**WORK TO DO**
Exactly retype the lines from the top of the data through the line containing "SC = bpy.context.scene", leaving out every picture.

**STORED DATA**
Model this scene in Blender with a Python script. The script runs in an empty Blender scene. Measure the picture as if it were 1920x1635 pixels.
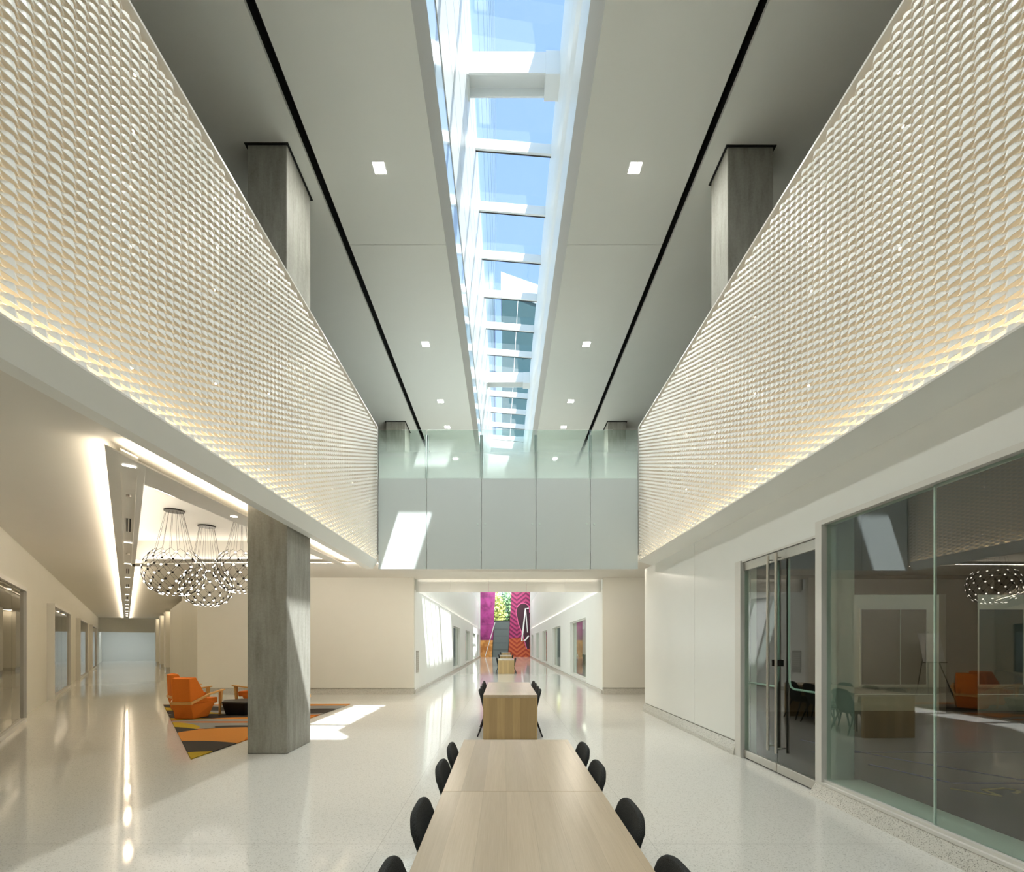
import bpy, bmesh, math, random
from mathutils import Vector, Matrix
random.seed(7)
C = bpy.context.scene.collection
SC = bpy.context.scene

# ------------------------------------------------------------------ camera
EYE = 1.62
cam_d = bpy.data.cameras.new('camera')
cam = bpy.data.objects.new('camera', cam_d); C.objects.link(cam)
cam.location = (0, 0, EYE); cam.rotation_euler = (math.pi/2, 0, 0)
cam_d.sensor_width = 36; cam_d.sensor_fit = 'HORIZONTAL'
cam_d.lens = 36*880/1920
cam_d.shift_x = 15/1920; cam_d.shift_y = (1207-817.5)/1920
cam_d.clip_start = 0.05; cam_d.clip_end = 400
SC.camera = cam

# ------------------------------------------------------------------ world, sun, exposure
W = bpy.data.worlds.new('sky'); SC.world = W; W.use_nodes = True
wt = W.node_tree; wt.nodes.clear()
sky = wt.nodes.new('ShaderNodeTexSky'); sky.sky_type = 'NISHITA'; sky.sun_disc = False
sky.sun_elevation = math.radians(60); sky.sun_rotation = math.radians(145)
sky.air_density = 1.0; sky.dust_density = 0.6; sky.ozone_density = 1.6
wb = wt.nodes.new('ShaderNodeBackground'); wb.inputs[1].default_value = 0.42
wo = wt.nodes.new('ShaderNodeOutputWorld')
wt.links.new(sky.outputs[0], wb.inputs[0]); wt.links.new(wb.outputs[0], wo.inputs[0])

SUN_DIR = Vector((-0.32, 0.47, -1.0)).normalized()
sd = bpy.data.lights.new('sun', 'SUN'); sd.energy = 17; sd.angle = math.radians(0.53); sd.color = (0.99, 0.985, 0.95)
so = bpy.data.objects.new('sun', sd); C.objects.link(so)
so.rotation_euler = SUN_DIR.to_track_quat('-Z', 'Y').to_euler(); so.location = (6, -6, 30)

vs = SC.view_settings
vs.view_transform = 'Standard'; vs.look = 'None'; vs.gamma = 1; vs.use_curve_mapping = False
vs.exposure = 0.25
cy = SC.cycles
cy.use_denoising = True
try: cy.denoiser = 'OPENIMAGEDENOISE'
except Exception: pass
cy.max_bounces = 12; cy.diffuse_bounces = 6; cy.glossy_bounces = 5; cy.transmission_bounces = 6
cy.transparent_max_bounces = 20; cy.caustics_reflective = False; cy.caustics_refractive = False
cy.sample_clamp_indirect = 6.0; cy.blur_glossy = 1.0

WARM = (1.0, 0.80, 0.55); WARMW = (1.0, 0.90, 0.76); COOL = (0.93, 0.97, 1.0)
def area(name, loc, d, sx, sy, power, col=WARM, ydir=None):
    l = bpy.data.lights.new(name, 'AREA'); l.shape = 'RECTANGLE'; l.size = sx; l.size_y = sy
    l.energy = power; l.color = col
    o = bpy.data.objects.new(name, l); C.objects.link(o)
    z = -Vector(d).normalized()
    y = Vector(ydir if ydir else (0, 1, 0)); y = (y - z*y.dot(z)).normalized()
    x = y.cross(z)
    o.matrix_world = Matrix.Translation(Vector(loc)) @ Matrix((x, y, z)).transposed().to_4x4()
    return o

# ------------------------------------------------------------------ hall frame (the side hall runs at an angle)
TH = math.atan2(708, 880)
U = Vector((-math.sin(TH), math.cos(TH), 0)); V = Vector((math.cos(TH), math.sin(TH), 0))
def H(s, v, z=0): return U*s + V*v + Vector((0, 0, z))

# ------------------------------------------------------------------ mesh helpers
def BM(): return bmesh.new()
def poly(bm, pts):
    return bm.faces.new([bm.verts.new(Vector(p)) for p in pts])
def hexa(bm, p):
    v = [bm.verts.new(Vector(q)) for q in p]
    for f in ((0,3,2,1),(4,5,6,7),(0,1,5,4),(1,2,6,5),(2,3,7,6),(3,0,4,7)):
        bm.faces.new([v[i] for i in f])
def box(bm, x0, x1, y0, y1, z0, z1):
    hexa(bm, [(x0,y0,z0),(x1,y0,z0),(x1,y1,z0),(x0,y1,z0),(x0,y0,z1),(x1,y0,z1),(x1,y1,z1),(x0,y1,z1)])
def hbox(bm, s0, s1, v0, v1, z0, z1):
    q = [H(s0,v0),H(s0,v1),H(s1,v1),H(s1,v0)]
    hexa(bm, [p+Vector((0,0,z0)) for p in q]+[p+Vector((0,0,z1)) for p in q])
def prism(bm, pts, z0, z1):
    a = [bm.verts.new((p[0],p[1],z0)) for p in pts]; b = [bm.verts.new((p[0],p[1],z1)) for p in pts]
    n = len(pts)
    bm.faces.new(a[::-1]); bm.faces.new(b)
    for i in range(n): bm.faces.new((a[i],a[(i+1)%n],b[(i+1)%n],b[i]))
def extr(bm, prof, y0, y1):          # closed XZ profile swept along Y
    a = [bm.verts.new((p[0],y0,p[1])) for p in prof]; b = [bm.verts.new((p[0],y1,p[1])) for p in prof]
    n = len(prof)
    bm.faces.new(a); bm.faces.new(b[::-1])
    for i in range(n): bm.faces.new((a[i],b[i],b[(i+1)%n],a[(i+1)%n]))
def tube(bm, pts, r, n=8, r1=None, cap=True):
    pts = [Vector(p) for p in pts]; rings = []
    for i, p in enumerate(pts):
        d = (pts[min(i+1,len(pts)-1)]-pts[max(i-1,0)]).normalized()
        ref = Vector((0,0,1)) if abs(d.z) < .9 else Vector((1,0,0))
        a = d.cross(ref).normalized(); b = d.cross(a)
        rr = r if r1 is None else r+(r1-r)*i/(len(pts)-1)
        rings.append([bm.verts.new(p+a*rr*math.cos(2*math.pi*k/n)+b*rr*math.sin(2*math.pi*k/n)) for k in range(n)])
    for A, B in zip(rings, rings[1:]):
        for k in range(n): bm.faces.new((A[k],A[(k+1)%n],B[(k+1)%n],B[k]))
    if cap: bm.faces.new(rings[0][::-1]); bm.faces.new(rings[-1])
def disc(bm, c, r, h, n=24, nrm=(0,0,1)):
    nrm = Vector(nrm).normalized()
    tube(bm, [Vector(c), Vector(c)+nrm*h], r, n)
def obj(name, bm, m=None, parent=None, smooth=False, bevel=0, recalc=True, **props):
    if recalc: bmesh.ops.recalc_face_normals(bm, faces=bm.faces[:])
    me = bpy.data.meshes.new(name); bm.to_mesh(me); bm.free()
    if smooth:
        for p in me.polygons: p.use_smooth = True
    o = bpy.data.objects.new(name, me); C.objects.link(o)
    if m: me.materials.append(m)
    if parent: o.parent = parent
    if bevel:
        b = o.modifiers.new('bevel','BEVEL'); b.width = bevel; b.segments = 2; b.limit_method = 'ANGLE'
    for k, v in props.items(): o[k] = v
    return o
def struct(name, bm, m, parent=None, **k):
    o = obj(name, bm, m, parent, **k)
    if parent is None: o['kind'] = 'structure'
    return o
def tag(o, label, cat, group=None):
    o['label'] = label; o['category'] = cat
    if group: o['group'] = group
    return o
def thing(name, label, cat, loc=(0,0,0), rotz=0, group=None):
    o = bpy.data.objects.new(name, None); C.objects.link(o); o.empty_display_size = .1
    o.location = loc; o.rotation_euler = (0,0,rotz)
    return tag(o, label, cat, group)
def dup(root, loc, rotz, label, group=None):
    r = root.copy(); C.objects.link(r); r.location = loc; r.rotation_euler = (0,0,rotz)
    r['label'] = label
    if group: r['group'] = group
    for ch in list(root.children):
        c = ch.copy(); C.objects.link(c); c.parent = r
        for g in list(ch.children):
            d = g.copy(); C.objects.link(d); d.parent = c
    return r

# ------------------------------------------------------------------ materials
class N:
    def __init__(s, name):
        s.m = bpy.data.materials.new(name); s.m.use_nodes = True; s.t = s.m.node_tree; s.t.nodes.clear()
        s.out = s.t.nodes.new('ShaderNodeOutputMaterial')
    def n(s, typ, **kw):
        d = s.t.nodes.new(typ)
        for k, v in kw.items():
            if k.startswith('i_'):
                key = k[2:]; key = int(key) if key.isdigit() else key.replace('_',' ')
                if hasattr(v, 'is_output'): s.t.links.new(v, d.inputs[key])
                else: d.inputs[key].default_value = v
            else: setattr(d, k, v)
        return d
    def link(s, a, b): s.t.links.new(a, b)
    def math(s, op, a, b=None, c=None):
        kw = {'operation': op, 'i_0': a}
        if b is not None: kw['i_1'] = b
        if c is not None: kw['i_2'] = c
        return s.n('ShaderNodeMath', **kw).outputs[0]
    def mix(s, f, a, b):
        d = s.n('ShaderNodeMix', data_type='RGBA')
        for sock, v in ((d.inputs[0], f), (d.inputs[6], a), (d.inputs[7], b)):
            if hasattr(v, 'is_output'): s.link(v, sock)
            else: sock.default_value = v if not isinstance(v, tuple) else (*v, 1)
        return d.outputs[2]
    def obj(s): return s.n('ShaderNodeTexCoord').outputs['Object']
    def pos(s): return s.n('ShaderNodeNewGeometry').outputs['Position']
    def xyz(s, v): return s.n('ShaderNodeSeparateXYZ', i_0=v).outputs
    def noise(s, vec, scale, detail=4, rough=.55):
        return s.n('ShaderNodeTexNoise', i_Vector=vec, i_Scale=scale, i_Detail=detail, i_Roughness=rough).outputs['Fac']
    def mapv(s, vec, scale=(1,1,1), rot=(0,0,0)):
        return s.n('ShaderNodeMapping', i_Vector=vec, i_Scale=scale, i_Rotation=rot).outputs[0]
    def ramp(s, f, stops, interp='LINEAR'):
        r = s.n('ShaderNodeValToRGB', i_0=f); cr = r.color_ramp; cr.interpolation = interp
        while len(cr.elements) < len(stops): cr.elements.new(.5)
        for e, (p, c) in zip(cr.elements, stops): e.position = p; e.color = (*c, 1)
        return r.outputs[0]
    def bsdf(s, color, rough=.5, metal=0, spec=.5, bump=None, bstr=.1, bdist=.01, coat=0):
        p = s.n('ShaderNodeBsdfPrincipled')
        for k, v in (('Base Color', color), ('Roughness', rough), ('Metallic', metal), ('Specular IOR Level', spec), ('Coat Weight', coat)):
            if hasattr(v, 'is_output'): s.link(v, p.inputs[k])
            else: p.inputs[k].default_value = (*v, 1) if isinstance(v, tuple) else v
        if bump is not None:
            b = s.n('ShaderNodeBump', i_Height=bump, i_Strength=bstr, i_Distance=bdist); s.link(b.outputs[0], p.inputs['Normal'])
        s.link(p.outputs[0], s.out.inputs[0]); return s.m
def paint(name, col, rough=.5, var=.03, spec=.4):
    n = N(name); f = n.noise(n.pos(), 1.3, 3)
    c = n.mix(f, tuple(x*(1-var) for x in col), tuple(min(1, x*(1+var)) for x in col))
    return n.bsdf(c, rough, spec=spec)
def plain(name, col, rough=.5, metal=0, spec=.5, scale=60, var=.06):
    n = N(name); f = n.noise(n.obj(), scale, 3)
    c = n.mix(f, tuple(x*(1-var) for x in col), tuple(min(1, x*(1+var)) for x in col))
    return n.bsdf(c, rough, metal, spec)
def emit(name, col, strength):
    n = N(name); e = n.n('ShaderNodeEmission', i_Color=(*col,1), i_Strength=strength); n.link(e.outputs[0], n.out.inputs[0]); return n.m
def glass(name, tint=(.9,.96,.94), ior=1.5, extra=0.0):
    n = N(name)
    t = n.n('ShaderNodeBsdfTransparent', i_Color=(*tint,1)); g = n.n('ShaderNodeBsdfGlossy', i_Roughness=0.0, i_Color=(1,1,1,1))
    fr = n.n('ShaderNodeFresnel', i_IOR=ior).outputs[0]
    f = n.math('ADD', fr, extra)
    # the face seen from inside the pane uses the same reflectance as the outside
    lw = n.n('ShaderNodeNewGeometry').outputs['Backfacing']
    f = n.math('MULTIPLY', f, n.math('SUBTRACT', 1.0, lw))
    m = n.n('ShaderNodeMixShader', i_0=f, i_1=t.outputs[0], i_2=g.outputs[0]); n.link(m.outputs[0], n.out.inputs[0]); return n.m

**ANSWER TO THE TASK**
Model this scene in Blender with a Python script. The script runs in an empty Blender scene. Measure the picture as if it were 1920x1635 pixels.
import bpy, bmesh, math, random
from mathutils import Vector, Matrix
random.seed(7)
C = bpy.context.scene.collection
SC = bpy.context.scene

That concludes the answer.